Right now, a future of lower interest rates, even if that future is delayed, bodes very well for a return to historical valuations.
As shown above, the potential average appreciation from a cyclical recovery is substantial. It would not take much growth combined with that recovery for these units to double over five years. The tax deferred distribution is “icing on the cake.” That’s a lot of icing, too, as it’s more than many investors report for long-term total returns on average.
The midstream industry is known as the utility part of the oil and gas industry because the take-or-pay provisions limit earnings downside. Additionally, this particular partnership has an investment grade debt rating that few midstream competitors attain to further add some safety.

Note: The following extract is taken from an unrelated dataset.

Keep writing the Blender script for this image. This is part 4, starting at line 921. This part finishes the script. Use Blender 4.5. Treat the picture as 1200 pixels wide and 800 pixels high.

Even though balance sheets are stronger, free cash flow is emphasized, and the industry is doing share buybacks, the whole industry, on average, is dirt cheap. This makes a potential combined return in the teens a reality.
Risks
Midstream companies tend to follow upstream company stock prices, even though midstream earnings are generally not cyclical. This can make for a bumpy ride, even though the long-term outlook is positive, as shown above. Even considering this, the midstream area is likely to provide a superior return long-term for those who can handle the volatility that goes with upstream stocks.
Western Midstream is largely dependent upon the fortunes of Occidental Petroleum for its future outlook. Right now, that outlook is pretty good. But there’s no assurance it will stay that way.
A loss of key personnel could have a material effect on the future of the company.